Aim of the exercise: Faithfully return all lines, omitting every embedded picture.

☆ ☆ ☆ ☆ ☆

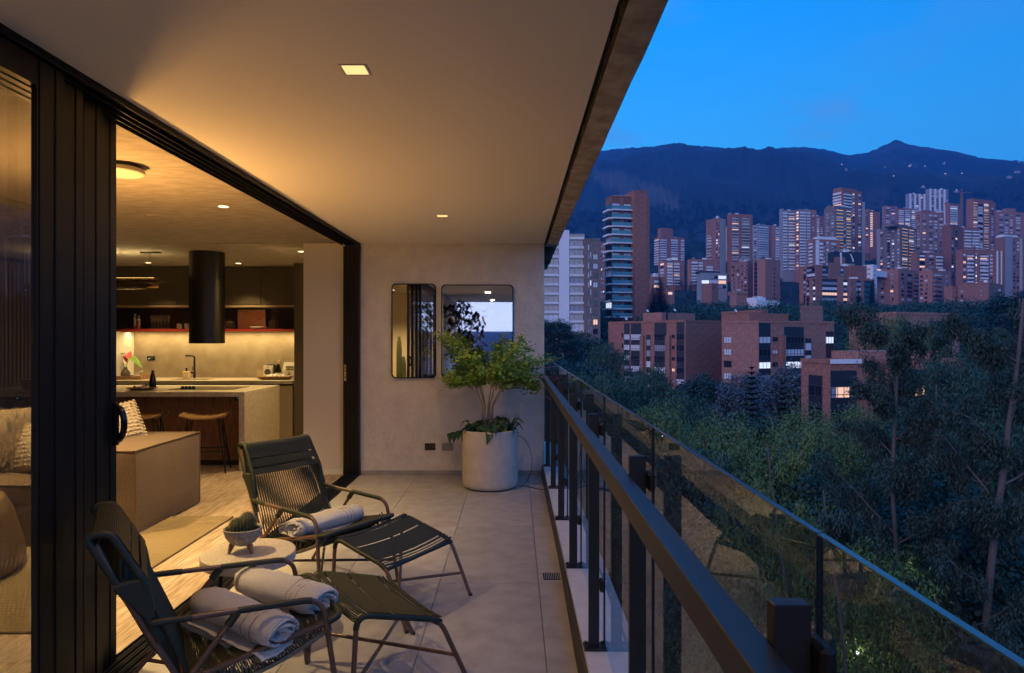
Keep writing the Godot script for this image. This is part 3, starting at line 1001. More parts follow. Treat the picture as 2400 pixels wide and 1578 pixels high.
func make_stool(st: Node3D) -> void:
	var se := MB.new()
	# woven saddle seat, rippled along its length and dished across
	for a in 20:
		for b in 8:
			var q := []
			for c in [[0, 0], [1, 0], [1, 1], [0, 1]]:
				var u: float = (a + c[0]) / 20.0 * 2 - 1
				var w: float = (b + c[1]) / 8.0 * 2 - 1
				q.append(Vector3(u * 0.235, 0.622 + 0.035 * u * u - 0.012 * w * w + 0.006 * cos(u * 19.0), w * 0.16))
			se.quad(q[3], q[2], q[1], q[0])
			for k in 4:
				q[k].y -= 0.022
			se.quad(q[0], q[1], q[2], q[3])
	put("seat", se.mesh(), M.rattan_seat, st)
	var rim := MB.new()
	for s in [-1.0, 1.0]:
		rim.tube([Vector3(-0.235, 0.646, s * 0.16), Vector3(-0.1, 0.612, s * 0.162), Vector3(0.1, 0.612, s * 0.162), Vector3(0.235, 0.646, s * 0.16)], 0.012, 8)
	put("seat_rim", rim.mesh(), M.rattan_seat, st)
	for sx in [-1.0, 1.0]:
		var lg := MB.new()
		lg.tube([Vector3(sx * 0.15, 0.612, -0.13), Vector3(sx * 0.235, 0.02, -0.19), Vector3(sx * 0.235, 0.008, -0.17), Vector3(sx * 0.16, 0.612, 0.10)], 0.0065, 6)
		put("leg", lg.mesh(), M.black_metal, st)
		lg = MB.new()
		lg.tube([Vector3(sx * 0.15, 0.612, 0.13), Vector3(sx * 0.235, 0.02, 0.19), Vector3(sx * 0.235, 0.008, 0.17), Vector3(sx * 0.16, 0.612, -0.10)], 0.0065, 6)
		put("leg", lg.mesh(), M.black_metal, st)
	var fr := MB.new()
	fr.tube([Vector3(-0.2, 0.25, 0.16), Vector3(0.2, 0.25, 0.16)], 0.006, 6)
	fr.tube([Vector3(-0.2, 0.25, -0.16), Vector3(0.2, 0.25, -0.16)], 0.006, 6)
	put("footrest", fr.mesh(), M.black_metal, st)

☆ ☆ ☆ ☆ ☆

Response:
Keep writing the Godot script for this image. This is part 3, starting at line 1001. More parts follow. Treat the picture as 2400 pixels wide and 1578 pixels high.
func make_stool(st: Node3D) -> void:
	var se := MB.new()
	# woven saddle seat, rippled along its length and dished across
	for a in 20:
		for b in 8:
			var q := []
			for c in [[0, 0], [1, 0], [1, 1], [0, 1]]:
				var u: float = (a + c[0]) / 20.0 * 2 - 1
				var w: float = (b + c[1]) / 8.0 * 2 - 1
				q.append(Vector3(u * 0.235, 0.622 + 0.035 * u * u - 0.012 * w * w + 0.006 * cos(u * 19.0), w * 0.16))
			se.quad(q[3], q[2], q[1], q[0])
			for k in 4:
				q[k].y -= 0.022
			se.quad(q[0], q[1], q[2], q[3])
	put("seat", se.mesh(), M.rattan_seat, st)
	var rim := MB.new()
	for s in [-1.0, 1.0]:
		rim.tube([Vector3(-0.235, 0.646, s * 0.16), Vector3(-0.1, 0.612, s * 0.162), Vector3(0.1, 0.612, s * 0.162), Vector3(0.235, 0.646, s * 0.16)], 0.012, 8)
	put("seat_rim", rim.mesh(), M.rattan_seat, st)
	for sx in [-1.0, 1.0]:
		var lg := MB.new()
		lg.tube([Vector3(sx * 0.15, 0.612, -0.13), Vector3(sx * 0.235, 0.02, -0.19), Vector3(sx * 0.235, 0.008, -0.17), Vector3(sx * 0.16, 0.612, 0.10)], 0.0065, 6)
		put("leg", lg.mesh(), M.black_metal, st)
		lg = MB.new()
		lg.tube([Vector3(sx * 0.15, 0.612, 0.13), Vector3(sx * 0.235, 0.02, 0.19), Vector3(sx * 0.235, 0.008, 0.17), Vector3(sx * 0.16, 0.612, -0.10)], 0.0065, 6)
		put("leg", lg.mesh(), M.black_metal, st)
	var fr := MB.new()
	fr.tube([Vector3(-0.2, 0.25, 0.16), Vector3(0.2, 0.25, 0.16)], 0.006, 6)
	fr.tube([Vector3(-0.2, 0.25, -0.16), Vector3(0.2, 0.25, -0.16)], 0.006, 6)
	put("footrest", fr.mesh(), M.black_metal, st)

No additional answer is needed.